I agree with phi for all. knowledge is information someone learned, by connecting information together or material being told to you which is already gathered. I would also add that information is something we discover by using proof all this information like the bottle the surroundings like lavish tablecloth are all proof of information you are looking for.

Posted

For me, knowledge is equivalent to being good in a quiz, whilst understanding is equivalent to being good in life; it seems to me that that is the difference between science and philosophy; admittedly a thin line, since science can get a robot on Mars and philosophy can only imagine it.

Posted

You tell a story and then say you learned as knowledge. Is the story knowledge before you learned it? If so, are all stories knowledge? If not, can all stories become knowledge? Is a story even necessary?

 

I just set it up that way. Patterns often seem to tell a story. Putting data bits together as relevant information helps you learn something meaningful, and that's what I consider knowledge. Knowledge is data presented as information that helps in specific situations.

 

If I come home to find my TV is missing, and leading away from where it used to be is a paring knife, a roll of aluminum foil, and a trail of blood, I don't need to know the story to know that following the trail of blood is the next thing I should do to find out what happened to my TV.

 

I would say that stories can impart knowledge if they're applicable to the situation in question. If I'm drowning, I'm not going to consider a story about fertilizer affecting crop yields to be valuable knowledge.

Posted

so my friend and I had a very interesting discussion. What is knowledge? Don't you need life for their to be knowledge. Like say there is a bottle on a table. in the universe it just exists, it is just there. But as soon as you have a life form pobserve it and "know" it exists, then that is knowledge. What do u think?

In epistemology circles, it's generally accepted that knowledge is justified true belief plus what is called an "anti-Gettier condition". Epistemologists study justification for most part, but there's a not insignificant portion of epistemologists that study Gettier problems.
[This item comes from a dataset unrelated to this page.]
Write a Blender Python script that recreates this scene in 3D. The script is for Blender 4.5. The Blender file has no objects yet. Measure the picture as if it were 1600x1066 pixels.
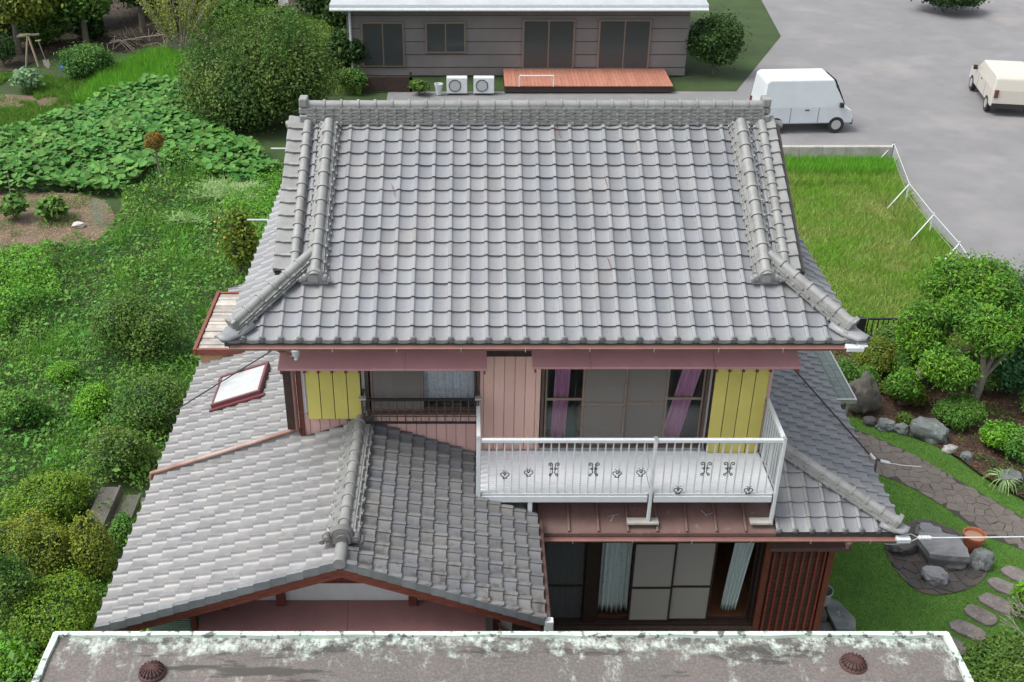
import bpy, bmesh, math, random
import numpy as np
from mathutils import Vector, Matrix, noise as mnoise
random.seed(7); RNG = np.random.default_rng(11)
R = math.radians
sc = bpy.context.scene
col = sc.collection

# ------------------------------------------------------------------ camera, sky, sun, exposure
cd = bpy.data.cameras.new('camera'); cam = bpy.data.objects.new('camera', cd); col.objects.link(cam)
cam.location = (0, -13.5, 13.5); cam.rotation_euler = (R(90-30.3), 0, 0)
cd.sensor_width = 36; cd.lens = 1740/1600*36; cd.shift_x = 65/1600; cd.clip_end = 600; cd.clip_start = .1
sc.camera = cam
wd = bpy.data.worlds.new('World'); sc.world = wd; wd.use_nodes = True
wn = wd.node_tree; bg = wn.nodes['Background']
sky = wn.nodes.new('ShaderNodeTexSky'); sky.sky_type = 'NISHITA'; sky.sun_disc = False
SUN_EL, SUN_AZ = 58, -104          # azimuth measured from +Y, clockwise
sky.sun_elevation = R(SUN_EL); sky.sun_rotation = R(SUN_AZ); sky.dust_density = 4.0; sky.air_density = 1.0; sky.ozone_density = 1.0
hs = wn.nodes.new('ShaderNodeHueSaturation'); hs.inputs['Saturation'].default_value = .3
wn.links.new(sky.outputs[0], hs.inputs['Color']); wn.links.new(hs.outputs[0], bg.inputs['Color'])
bg.inputs['Strength'].default_value = .15
sl = bpy.data.lights.new('sun', 'SUN'); sun = bpy.data.objects.new('sun', sl); col.objects.link(sun)
sl.energy = 1.15; sl.angle = R(24); sl.color = (1, .96, .9)
az = R(SUN_AZ); el = R(SUN_EL)
sd = Vector((math.sin(az)*math.cos(el), math.cos(az)*math.cos(el), math.sin(el)))
sun.rotation_euler = sd.to_track_quat('Z', 'Y').to_euler()
sc.view_settings.view_transform = 'Standard'; sc.view_settings.look = 'None'
sc.view_settings.exposure = 1.08; sc.view_settings.gamma = 1
sc.view_settings.use_curve_mapping = False

# ------------------------------------------------------------------ helpers
def tag(o, label=None, cat=None, group=None, kind=None):
    if label: o['label'] = label
    if cat: o['category'] = cat
    if group: o['group'] = group
    if kind: o['kind'] = kind
    return o
def empty(name, loc=(0,0,0), rz=0):
    o = bpy.data.objects.new(name, None); o.location = loc; o.rotation_euler = (0,0,rz); col.objects.link(o); o.empty_display_size = .2
    return o
def link(name, me, parent=None, loc=None, mat=None):
    o = bpy.data.objects.new(name, me); col.objects.link(o)
    if parent: o.parent = parent
    if loc is not None: o.location = loc
    if mat and not me.materials: me.materials.append(mat)
    return o
class MB:
    def __init__(s): s.v=[]; s.f=[]
    def add(s, v, f):
        n=len(s.v); s.v += [tuple(p) for p in v]; s.f += [tuple(i+n for i in q) for q in f]; return s
    def box(s, x0,x1,y0,y1,z0,z1, M=None):
        v=[Vector((x,y,z)) for z in (z0,z1) for y in (y0,y1) for x in (x0,x1)]
        if M: v=[M@p for p in v]
        return s.add(v, [(0,2,3,1),(4,5,7,6),(0,1,5,4),(2,6,7,3),(0,4,6,2),(1,3,7,5)])
    def bar(s, a, b, w, h=None, up=(0,0,1)):
        a=Vector(a); b=Vector(b); h=h or w; d=(b-a); L=d.length; d.normalize(); u=Vector(up)
        if abs(d.dot(u))>.99: u=Vector((0,1,0))
        x=d.cross(u).normalized(); z=x.cross(d).normalized()
        v=[p+x*sx*w/2+z*sz*h/2 for p in (a,b) for sz in (-1,1) for sx in (-1,1)]
        return s.add(v, [(0,1,3,2),(4,6,7,5),(0,4,5,1),(2,3,7,6),(0,2,6,4),(1,5,7,3)])
    def tube(s, pts, r, n=8, cap=True):
        pts=[Vector(p) for p in pts]; rs=r if isinstance(r,(list,tuple)) else [r]*len(pts); base=len(s.v); px=None
        for i,p in enumerate(pts):
            d=(pts[min(i+1,len(pts)-1)]-pts[max(i-1,0)]).normalized()
            if px is None: px=d.orthogonal().normalized()
            x=(px-d*px.dot(d)).normalized(); y=d.cross(x); px=x
            for k in range(n):
                a=2*math.pi*k/n; s.v.append(tuple(p+(x*math.cos(a)+y*math.sin(a))*rs[i]))
        for i in range(len(pts)-1):
            for k in range(n):
                a=base+i*n+k; b=base+i*n+(k+1)%n; s.f.append((a,b,b+n,a+n))
        if cap:
            s.f.append(tuple(base+k for k in range(n))[::-1]); s.f.append(tuple(base+(len(pts)-1)*n+k for k in range(n)))
        return s
    def prism(s, poly, z0, z1, M=None):      # poly: list of (x,y) counter-clockwise
        n=len(poly); v=[Vector((x,y,z0)) for x,y in poly]+[Vector((x,y,z1)) for x,y in poly]
        if M: v=[M@p for p in v]
        return s.add(v, [tuple(range(n))[::-1], tuple(range(n,2*n))]+[(i,(i+1)%n,(i+1)%n+n,i+n) for i in range(n)])
    def lathe(s, prof, c=(0,0,0), n=20):
        base=len(s.v)
        for r,z in prof:
            for k in range(n):
                a=2*math.pi*k/n; s.v.append((c[0]+r*math.cos(a), c[1]+r*math.sin(a), c[2]+z))
        for i in range(len(prof)-1):
            for k in range(n):
                a=base+i*n+k; b=base+i*n+(k+1)%n; s.f.append((a,b,b+n,a+n))
        return s
    def mesh(s, name, mat, smooth=False):
        me=bpy.data.meshes.new(name); me.from_pydata(s.v,[],s.f); me.materials.append(mat)
        if smooth:
            me.polygons.foreach_set('use_smooth',[True]*len(me.polygons)); me.set_sharp_from_angle(angle=R(38))
        me.update(); return me
    def build(s, name, mat, parent=None, smooth=False, bevel=0):
        o=link(name, s.mesh(name,mat,smooth), parent)
        if bevel:
            b=o.modifiers.new('b','BEVEL'); b.width=bevel; b.segments=2; b.limit_method='ANGLE'
        return o
def npmesh(name, V, F, mat, smooth=False):
    me=bpy.data.meshes.new(name); k=F.shape[1]
    me.vertices.add(len(V)); me.vertices.foreach_set('co', np.ascontiguousarray(V,dtype=np.float32).ravel())
    me.loops.add(F.size); me.loops.foreach_set('vertex_index', F.astype(np.int32).ravel())
    me.polygons.add(len(F)); me.polygons.foreach_set('loop_start', np.arange(0,F.size,k,dtype=np.int32))
    if smooth: me.polygons.foreach_set('use_smooth', np.ones(len(F),dtype=bool))
    me.materials.append(mat); me.update(calc_edges=True); return me

# ------------------------------------------------------------------ materials
def mat(name, c, rough=.6, c2=None, scale=6, mix=(.35,.7), rnd=.0, isl=False, spec=.4, bump=0, bscale=60, detail=5,
        streak=None, metal=0, space='obj', coat=0, ymask=None, c3=None, s3=40, m3=(.6,.7), hue=0, trans=0):
    m=bpy.data.materials.new(name); m.use_nodes=True; t=m.node_tree; N=t.nodes; L=t.links; b=N['Principled BSDF']
    def rgb(v): n=N.new('ShaderNodeRGB'); n.outputs[0].default_value=(*v,1); return n.outputs[0]
    cur=rgb(c)
    co=N.new('ShaderNodeTexCoord').outputs['Object'] if space=='obj' else N.new('ShaderNodeNewGeometry').outputs['Position']
    def nz(sc_,lo,hi,st=None,det=detail):
        n=N.new('ShaderNodeTexNoise'); n.inputs['Scale'].default_value=sc_; n.inputs['Detail'].default_value=det; n.inputs['Roughness'].default_value=.62
        if st:
            mp=N.new('ShaderNodeMapping'); mp.inputs['Scale'].default_value=st; L.new(co,mp.inputs[0]); L.new(mp.outputs[0],n.inputs['Vector'])
        else: L.new(co,n.inputs['Vector'])
        mr=N.new('ShaderNodeMapRange'); mr.inputs['From Min'].default_value=lo; mr.inputs['From Max'].default_value=hi; L.new(n.outputs['Fac'],mr.inputs['Value']); return mr.outputs[0]
    def mixc(f,a,bb):
        x=N.new('ShaderNodeMix'); x.data_type='RGBA'
        if hasattr(f,'links'): L.new(f,x.inputs[0])
        else: x.inputs[0].default_value=f
        L.new(a,x.inputs[6]); L.new(bb,x.inputs[7]); return x.outputs[2]
    if c2: cur=mixc(nz(scale,mix[0],mix[1],streak),cur,rgb(c2))
    if c3:
        f3=nz(s3,m3[0],m3[1],None,3)
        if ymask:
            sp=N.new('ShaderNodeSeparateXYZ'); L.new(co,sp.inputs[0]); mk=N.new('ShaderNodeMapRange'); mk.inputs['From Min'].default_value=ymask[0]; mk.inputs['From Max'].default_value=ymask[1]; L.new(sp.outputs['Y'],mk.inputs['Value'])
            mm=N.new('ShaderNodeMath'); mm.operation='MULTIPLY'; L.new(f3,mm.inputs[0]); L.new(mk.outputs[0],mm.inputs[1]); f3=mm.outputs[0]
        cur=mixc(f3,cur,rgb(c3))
    if rnd or hue:
        oi=N.new('ShaderNodeObjectInfo'); r=oi.outputs['Random']
        if isl:
            gi=N.new('ShaderNodeNewGeometry'); ad=N.new('ShaderNodeMath'); ad.operation='ADD'; L.new(r,ad.inputs[0]); L.new(gi.outputs['Random Per Island'],ad.inputs[1])
            fr=N.new('ShaderNodeMath'); fr.operation='FRACT'; L.new(ad.outputs[0],fr.inputs[0]); r=fr.outputs[0]
        h=N.new('ShaderNodeHueSaturation'); L.new(cur,h.inputs['Color'])
        mr=N.new('ShaderNodeMapRange'); mr.inputs['To Min'].default_value=1-rnd; mr.inputs['To Max'].default_value=1+rnd; L.new(r,mr.inputs['Value']); L.new(mr.outputs[0],h.inputs['Value'])
        if hue:
            m7=N.new('ShaderNodeMath'); m7.operation='MULTIPLY'; m7.inputs[1].default_value=7.31; L.new(r,m7.inputs[0]); f7=N.new('ShaderNodeMath'); f7.operation='FRACT'; L.new(m7.outputs[0],f7.inputs[0])
            m8=N.new('ShaderNodeMapRange'); m8.inputs['To Min'].default_value=.5-hue; m8.inputs['To Max'].default_value=.5+hue; L.new(f7.outputs[0],m8.inputs['Value']); L.new(m8.outputs[0],h.inputs['Hue'])
        cur=h.outputs[0]
    L.new(cur,b.inputs['Base Color']); b.inputs['Roughness'].default_value=rough; b.inputs['Specular IOR Level'].default_value=spec; b.inputs['Metallic'].default_value=metal
    if coat: b.inputs['Coat Weight'].default_value=coat
    if bump:
        n=N.new('ShaderNodeTexNoise'); n.inputs['Scale'].default_value=bscale; n.inputs['Detail'].default_value=6; L.new(co,n.inputs['Vector'])
        bp=N.new('ShaderNodeBump'); bp.inputs['Strength'].default_value=bump; bp.inputs['Distance'].default_value=.02; L.new(n.outputs['Fac'],bp.inputs['Height']); L.new(bp.outputs[0],b.inputs['Normal'])
    if trans:
        tr=N.new('ShaderNodeBsdfTranslucent'); L.new(cur,tr.inputs['Color']); mx=N.new('ShaderNodeMixShader'); mx.inputs[0].default_value=trans
        L.new(b.outputs[0],mx.inputs[1]); L.new(tr.outputs[0],mx.inputs[2]); L.new(mx.outputs[0],N['Material Output'].inputs['Surface'])
    return m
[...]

Gettier problems are situations of justified true belief that are often intuited as not being a case of knowledge.

 

There are things like the TrueTemp case in which unbeknownst to a person, while they were asleep, someone put an implant in their brain so that they can always just tell what the temperature is accurately. Does this person *know* what the temperature is? There's also less scifi kind of cases like a broken clock. You wake up at 7:30am and your clock reads 7:30. It just so happens that your clock is broken and reads the correct time coincidentally. Does your belief that it is 7:30 constitute knowledge?

 

I'm in a growing camp that says these Gettier cases are not really important or really relevant. What is important is whether the belief is justified. If we have to drop the k word, then so be it.